From:
BBC News US President George W Bush has ordered an internal review into whether the Pentagon should take over CIA secret paramilitary operations, officials say.
The recommendation was made by the 9/11 panel, as part of a package of reforms to overhaul the intelligence community.
The directive reportedly asks the CIA and the State, Defence and Justice Departments to report back in 90 days.
Meanwhile Defence Secretary Donald Rumsfeld has denied blocking a bill on intelligence reform.
'Complex issue'
CIA paramilitary units are authorised to conduct the most sensitive actions.
Such forces were involved in the earliest stages of the wars in Afghanistan and Iraq and have operated covertly inside Pakistan searching for Osama Bin Laden, according to US military officials cited by CNN.

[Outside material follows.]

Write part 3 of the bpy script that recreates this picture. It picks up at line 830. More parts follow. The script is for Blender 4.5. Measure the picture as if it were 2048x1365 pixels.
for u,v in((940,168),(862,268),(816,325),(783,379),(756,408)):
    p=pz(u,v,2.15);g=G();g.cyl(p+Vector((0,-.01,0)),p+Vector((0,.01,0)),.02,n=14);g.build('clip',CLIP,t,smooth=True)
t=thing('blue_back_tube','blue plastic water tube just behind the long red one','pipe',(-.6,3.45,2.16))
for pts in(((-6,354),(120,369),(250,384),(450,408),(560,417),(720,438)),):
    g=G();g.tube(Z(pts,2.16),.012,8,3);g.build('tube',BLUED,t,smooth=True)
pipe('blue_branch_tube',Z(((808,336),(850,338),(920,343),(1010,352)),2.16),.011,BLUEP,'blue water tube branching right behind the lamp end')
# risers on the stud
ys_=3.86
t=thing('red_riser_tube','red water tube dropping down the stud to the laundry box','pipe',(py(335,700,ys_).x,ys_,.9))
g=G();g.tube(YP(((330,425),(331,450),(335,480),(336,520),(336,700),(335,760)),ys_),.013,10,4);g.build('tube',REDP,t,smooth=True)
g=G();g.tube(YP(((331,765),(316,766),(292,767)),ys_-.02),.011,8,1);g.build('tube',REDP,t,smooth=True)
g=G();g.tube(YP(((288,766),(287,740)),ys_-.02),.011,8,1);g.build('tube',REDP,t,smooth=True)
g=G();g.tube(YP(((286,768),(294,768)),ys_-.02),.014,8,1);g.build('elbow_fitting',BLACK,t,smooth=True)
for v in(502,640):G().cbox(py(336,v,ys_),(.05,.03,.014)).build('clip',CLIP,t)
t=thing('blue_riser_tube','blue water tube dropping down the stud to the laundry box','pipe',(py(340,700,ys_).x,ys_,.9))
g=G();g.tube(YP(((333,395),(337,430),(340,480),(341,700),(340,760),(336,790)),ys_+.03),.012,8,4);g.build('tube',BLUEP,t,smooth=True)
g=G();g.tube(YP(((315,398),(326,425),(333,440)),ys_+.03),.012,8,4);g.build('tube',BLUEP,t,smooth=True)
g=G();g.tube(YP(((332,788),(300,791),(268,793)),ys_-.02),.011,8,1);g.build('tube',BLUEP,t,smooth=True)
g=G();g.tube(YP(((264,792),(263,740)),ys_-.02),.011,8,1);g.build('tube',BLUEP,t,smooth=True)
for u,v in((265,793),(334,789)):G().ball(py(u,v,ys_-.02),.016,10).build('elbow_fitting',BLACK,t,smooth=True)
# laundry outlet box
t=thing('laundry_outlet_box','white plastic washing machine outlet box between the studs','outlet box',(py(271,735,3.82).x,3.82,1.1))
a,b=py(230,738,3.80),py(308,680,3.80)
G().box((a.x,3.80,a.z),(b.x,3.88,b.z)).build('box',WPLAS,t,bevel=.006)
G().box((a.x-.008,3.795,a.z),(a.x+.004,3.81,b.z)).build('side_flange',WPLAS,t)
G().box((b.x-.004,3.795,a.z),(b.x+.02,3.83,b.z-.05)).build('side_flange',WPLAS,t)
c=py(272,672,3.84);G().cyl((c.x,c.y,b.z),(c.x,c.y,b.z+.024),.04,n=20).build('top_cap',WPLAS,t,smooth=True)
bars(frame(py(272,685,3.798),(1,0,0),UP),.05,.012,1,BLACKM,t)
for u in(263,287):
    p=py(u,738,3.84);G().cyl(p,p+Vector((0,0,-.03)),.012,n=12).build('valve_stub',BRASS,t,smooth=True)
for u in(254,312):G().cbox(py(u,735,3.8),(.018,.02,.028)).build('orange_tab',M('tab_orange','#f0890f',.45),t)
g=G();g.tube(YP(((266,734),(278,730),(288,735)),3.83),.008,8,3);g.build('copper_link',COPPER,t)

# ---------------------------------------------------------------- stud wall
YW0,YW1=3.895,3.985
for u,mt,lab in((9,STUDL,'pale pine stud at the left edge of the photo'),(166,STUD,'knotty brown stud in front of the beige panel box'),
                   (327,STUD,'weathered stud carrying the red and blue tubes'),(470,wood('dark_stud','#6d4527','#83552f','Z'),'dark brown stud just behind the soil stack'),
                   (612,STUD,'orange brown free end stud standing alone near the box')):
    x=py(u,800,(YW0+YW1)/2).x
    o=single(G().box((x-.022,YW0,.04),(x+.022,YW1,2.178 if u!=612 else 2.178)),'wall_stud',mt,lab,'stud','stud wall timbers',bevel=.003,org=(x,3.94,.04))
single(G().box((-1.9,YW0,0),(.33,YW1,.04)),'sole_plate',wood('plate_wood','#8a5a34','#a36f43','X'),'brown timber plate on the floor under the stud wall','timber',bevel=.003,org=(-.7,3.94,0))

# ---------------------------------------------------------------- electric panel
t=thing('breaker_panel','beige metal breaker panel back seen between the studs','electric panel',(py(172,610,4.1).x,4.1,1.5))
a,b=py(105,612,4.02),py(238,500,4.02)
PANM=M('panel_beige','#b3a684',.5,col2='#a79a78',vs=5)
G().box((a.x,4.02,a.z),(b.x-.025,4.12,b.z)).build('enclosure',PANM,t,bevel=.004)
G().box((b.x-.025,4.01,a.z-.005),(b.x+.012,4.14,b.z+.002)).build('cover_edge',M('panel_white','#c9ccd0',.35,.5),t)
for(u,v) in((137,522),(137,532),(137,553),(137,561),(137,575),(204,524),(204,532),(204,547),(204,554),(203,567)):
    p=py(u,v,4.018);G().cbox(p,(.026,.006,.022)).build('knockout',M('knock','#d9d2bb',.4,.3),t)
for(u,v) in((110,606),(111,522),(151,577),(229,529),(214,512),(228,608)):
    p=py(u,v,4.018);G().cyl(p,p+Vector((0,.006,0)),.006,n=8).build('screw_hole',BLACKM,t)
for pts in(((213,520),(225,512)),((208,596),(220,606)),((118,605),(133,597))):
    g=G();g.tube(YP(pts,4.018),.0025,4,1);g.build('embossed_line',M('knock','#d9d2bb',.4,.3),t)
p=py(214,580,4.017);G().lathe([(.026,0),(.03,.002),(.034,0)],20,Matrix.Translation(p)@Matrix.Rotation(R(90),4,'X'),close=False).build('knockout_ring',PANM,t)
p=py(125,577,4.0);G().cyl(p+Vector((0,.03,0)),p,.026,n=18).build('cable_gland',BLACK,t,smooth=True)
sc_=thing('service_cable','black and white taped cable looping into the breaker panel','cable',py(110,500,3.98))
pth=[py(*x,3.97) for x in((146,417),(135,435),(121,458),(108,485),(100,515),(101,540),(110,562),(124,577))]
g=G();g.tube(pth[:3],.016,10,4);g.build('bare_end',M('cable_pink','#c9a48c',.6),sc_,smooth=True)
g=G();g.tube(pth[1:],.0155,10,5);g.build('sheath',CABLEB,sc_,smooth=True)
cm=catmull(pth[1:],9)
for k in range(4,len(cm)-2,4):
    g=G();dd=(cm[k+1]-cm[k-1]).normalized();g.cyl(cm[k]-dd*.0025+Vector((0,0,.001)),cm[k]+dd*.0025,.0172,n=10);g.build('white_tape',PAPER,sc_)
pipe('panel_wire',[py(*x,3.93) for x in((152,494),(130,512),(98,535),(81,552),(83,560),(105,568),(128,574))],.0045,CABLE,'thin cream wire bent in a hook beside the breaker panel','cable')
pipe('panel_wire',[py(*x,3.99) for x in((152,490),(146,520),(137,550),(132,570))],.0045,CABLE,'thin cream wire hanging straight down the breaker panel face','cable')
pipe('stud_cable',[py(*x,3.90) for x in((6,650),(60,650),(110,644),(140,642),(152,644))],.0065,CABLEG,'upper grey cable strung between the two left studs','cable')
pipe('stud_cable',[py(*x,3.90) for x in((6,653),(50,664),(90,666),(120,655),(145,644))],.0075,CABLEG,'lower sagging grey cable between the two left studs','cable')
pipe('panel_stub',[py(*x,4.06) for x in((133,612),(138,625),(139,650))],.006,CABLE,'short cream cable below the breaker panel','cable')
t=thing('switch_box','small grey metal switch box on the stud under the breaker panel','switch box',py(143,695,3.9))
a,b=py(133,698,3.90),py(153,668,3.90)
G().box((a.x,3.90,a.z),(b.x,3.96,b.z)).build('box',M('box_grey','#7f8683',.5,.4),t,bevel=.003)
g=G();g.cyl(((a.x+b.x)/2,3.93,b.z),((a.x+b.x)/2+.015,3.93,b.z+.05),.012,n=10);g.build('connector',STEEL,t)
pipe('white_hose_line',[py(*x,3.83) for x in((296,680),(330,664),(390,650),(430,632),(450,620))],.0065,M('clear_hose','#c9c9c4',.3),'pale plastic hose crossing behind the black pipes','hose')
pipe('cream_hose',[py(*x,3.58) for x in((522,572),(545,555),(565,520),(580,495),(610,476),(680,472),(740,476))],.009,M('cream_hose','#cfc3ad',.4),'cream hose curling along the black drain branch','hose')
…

Mr Bush asked the government departments to report back on "whether or not the paramilitary operations, currently under the control of the CIA, should be transferred to the Department of Defence", a senior administration official told Reuters news agency.
The review will also look at whether the military's special operations forces should have a role in CIA paramilitary operations, the New York Times reports.
Special operations forces and paramilitary units of the intelligence agency already work together in some groups around the world, the newspaper reports.
But only the intelligence agency paramilitary units are authorised to conduct the most sensitive covert operations, under presidential directives known as findings, the Times says.
Correspondents say top officials at the CIA and the Pentagon have been cool to the idea of giving the special operations forces such a large role in paramilitary operations.
They add that Mr Rumsfeld has not been enthusiastic about making any change.
"Since this is a complex issue, we want to study it closely with the intelligence community to better understand it," a Pentagon spokesman told Reuters news agency.
"We don't have any preordained or preferred solutions in mind. We are undertaking the study with open minds," he added.
'Battle of power'
Mr Rumsfeld has also denied that he lobbied behind the scenes to scupper a bill on intelligence reform supported by President Bush.
The BBC's Pentagon correspondent Nick Childs says a vote in Congress on the bill was blocked at the weekend by conservative Republicans said to be close to the Defence Department.
The Pentagon controls some 80% of the estimated $40bn US intelligence budget.
At a department news conference, Mr Rumsfeld described Mr Bush's position as "evolving".
President Bush has given public backing to the bill, which would create a new national director to oversee all US intelligence.
There has been a groundswell of support for intelligence reform in the wake of the 11 September 2001 attacks, our correspondent adds.
But our correspondent notes it is known that the Pentagon has been uneasy about aspects of the proposals.
The chairman of the US Joint Chiefs of Staff, Gen Richard Myers, also told reporters he stood by concerns he had raised about the need to preserve the link between intelligence and US forces.
Some observers see these arguments as a classic Washington battle of power and a key test of Mr Bush's commitment to the intelligence reform process, our correspondent adds.